_Exercise prompt_: Type out the material below exactly.

* START Data lines *

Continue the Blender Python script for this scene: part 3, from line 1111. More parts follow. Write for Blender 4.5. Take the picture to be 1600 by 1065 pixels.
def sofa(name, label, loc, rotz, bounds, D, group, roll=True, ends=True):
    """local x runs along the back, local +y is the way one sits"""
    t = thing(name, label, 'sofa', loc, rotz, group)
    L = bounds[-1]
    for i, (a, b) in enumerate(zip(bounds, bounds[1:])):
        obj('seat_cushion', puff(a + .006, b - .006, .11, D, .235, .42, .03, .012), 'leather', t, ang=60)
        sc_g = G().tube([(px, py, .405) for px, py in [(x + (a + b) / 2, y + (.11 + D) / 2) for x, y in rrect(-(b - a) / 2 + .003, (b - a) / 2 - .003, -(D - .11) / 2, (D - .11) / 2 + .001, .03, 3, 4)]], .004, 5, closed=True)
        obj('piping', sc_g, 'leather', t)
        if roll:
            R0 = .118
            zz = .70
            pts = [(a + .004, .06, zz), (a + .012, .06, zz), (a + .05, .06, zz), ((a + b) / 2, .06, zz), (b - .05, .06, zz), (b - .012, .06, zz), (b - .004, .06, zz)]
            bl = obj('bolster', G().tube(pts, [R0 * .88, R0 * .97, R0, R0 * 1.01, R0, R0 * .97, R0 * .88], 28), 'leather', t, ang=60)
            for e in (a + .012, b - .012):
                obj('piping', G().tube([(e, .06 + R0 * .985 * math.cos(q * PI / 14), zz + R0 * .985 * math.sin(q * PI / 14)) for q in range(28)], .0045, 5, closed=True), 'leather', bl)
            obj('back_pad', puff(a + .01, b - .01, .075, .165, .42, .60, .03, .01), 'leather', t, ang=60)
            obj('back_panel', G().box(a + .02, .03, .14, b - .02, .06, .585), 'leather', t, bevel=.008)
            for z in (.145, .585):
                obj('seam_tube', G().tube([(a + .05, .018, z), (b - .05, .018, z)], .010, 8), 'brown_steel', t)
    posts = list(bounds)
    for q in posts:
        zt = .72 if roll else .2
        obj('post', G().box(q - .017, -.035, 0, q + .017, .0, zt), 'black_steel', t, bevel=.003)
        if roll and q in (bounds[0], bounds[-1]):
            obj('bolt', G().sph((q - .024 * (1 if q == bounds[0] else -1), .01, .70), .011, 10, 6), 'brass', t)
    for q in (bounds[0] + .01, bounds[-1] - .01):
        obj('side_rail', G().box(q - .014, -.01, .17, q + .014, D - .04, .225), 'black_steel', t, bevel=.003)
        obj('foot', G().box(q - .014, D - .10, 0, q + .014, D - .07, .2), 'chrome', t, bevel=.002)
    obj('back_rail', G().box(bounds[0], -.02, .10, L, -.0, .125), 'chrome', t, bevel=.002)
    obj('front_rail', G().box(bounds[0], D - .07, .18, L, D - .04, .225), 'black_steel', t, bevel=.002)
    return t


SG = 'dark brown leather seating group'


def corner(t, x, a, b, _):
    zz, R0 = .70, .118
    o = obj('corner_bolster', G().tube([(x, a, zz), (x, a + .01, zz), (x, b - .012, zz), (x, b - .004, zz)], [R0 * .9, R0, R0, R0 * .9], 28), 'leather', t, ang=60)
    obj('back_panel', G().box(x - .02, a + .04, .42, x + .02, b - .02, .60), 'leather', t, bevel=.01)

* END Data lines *

_The reply_:
Continue the Blender Python script for this scene: part 3, from line 1111. More parts follow. Write for Blender 4.5. Take the picture to be 1600 by 1065 pixels.
def sofa(name, label, loc, rotz, bounds, D, group, roll=True, ends=True):
    """local x runs along the back, local +y is the way one sits"""
    t = thing(name, label, 'sofa', loc, rotz, group)
    L = bounds[-1]
    for i, (a, b) in enumerate(zip(bounds, bounds[1:])):
        obj('seat_cushion', puff(a + .006, b - .006, .11, D, .235, .42, .03, .012), 'leather', t, ang=60)
        sc_g = G().tube([(px, py, .405) for px, py in [(x + (a + b) / 2, y + (.11 + D) / 2) for x, y in rrect(-(b - a) / 2 + .003, (b - a) / 2 - .003, -(D - .11) / 2, (D - .11) / 2 + .001, .03, 3, 4)]], .004, 5, closed=True)
        obj('piping', sc_g, 'leather', t)
        if roll:
            R0 = .118
            zz = .70
            pts = [(a + .004, .06, zz), (a + .012, .06, zz), (a + .05, .06, zz), ((a + b) / 2, .06, zz), (b - .05, .06, zz), (b - .012, .06, zz), (b - .004, .06, zz)]
            bl = obj('bolster', G().tube(pts, [R0 * .88, R0 * .97, R0, R0 * 1.01, R0, R0 * .97, R0 * .88], 28), 'leather', t, ang=60)
            for e in (a + .012, b - .012):
                obj('piping', G().tube([(e, .06 + R0 * .985 * math.cos(q * PI / 14), zz + R0 * .985 * math.sin(q * PI / 14)) for q in range(28)], .0045, 5, closed=True), 'leather', bl)
            obj('back_pad', puff(a + .01, b - .01, .075, .165, .42, .60, .03, .01), 'leather', t, ang=60)
            obj('back_panel', G().box(a + .02, .03, .14, b - .02, .06, .585), 'leather', t, bevel=.008)
            for z in (.145, .585):
                obj('seam_tube', G().tube([(a + .05, .018, z), (b - .05, .018, z)], .010, 8), 'brown_steel', t)
    posts = list(bounds)
    for q in posts:
        zt = .72 if roll else .2
        obj('post', G().box(q - .017, -.035, 0, q + .017, .0, zt), 'black_steel', t, bevel=.003)
        if roll and q in (bounds[0], bounds[-1]):
            obj('bolt', G().sph((q - .024 * (1 if q == bounds[0] else -1), .01, .70), .011, 10, 6), 'brass', t)
    for q in (bounds[0] + .01, bounds[-1] - .01):
        obj('side_rail', G().box(q - .014, -.01, .17, q + .014, D - .04, .225), 'black_steel', t, bevel=.003)
        obj('foot', G().box(q - .014, D - .10, 0, q + .014, D - .07, .2), 'chrome', t, bevel=.002)
    obj('back_rail', G().box(bounds[0], -.02, .10, L, -.0, .125), 'chrome', t, bevel=.002)
    obj('front_rail', G().box(bounds[0], D - .07, .18, L, D - .04, .225), 'black_steel', t, bevel=.002)
    return t


SG = 'dark brown leather seating group'


def corner(t, x, a, b, _):
    zz, R0 = .70, .118
    o = obj('corner_bolster', G().tube([(x, a, zz), (x, a + .01, zz), (x, b - .012, zz), (x, b - .004, zz)], [R0 * .9, R0, R0, R0 * .9], 28), 'leather', t, ang=60)
    obj('back_panel', G().box(x - .02, a + .04, .42, x + .02, b - .02, .60), 'leather', t, bevel=.01)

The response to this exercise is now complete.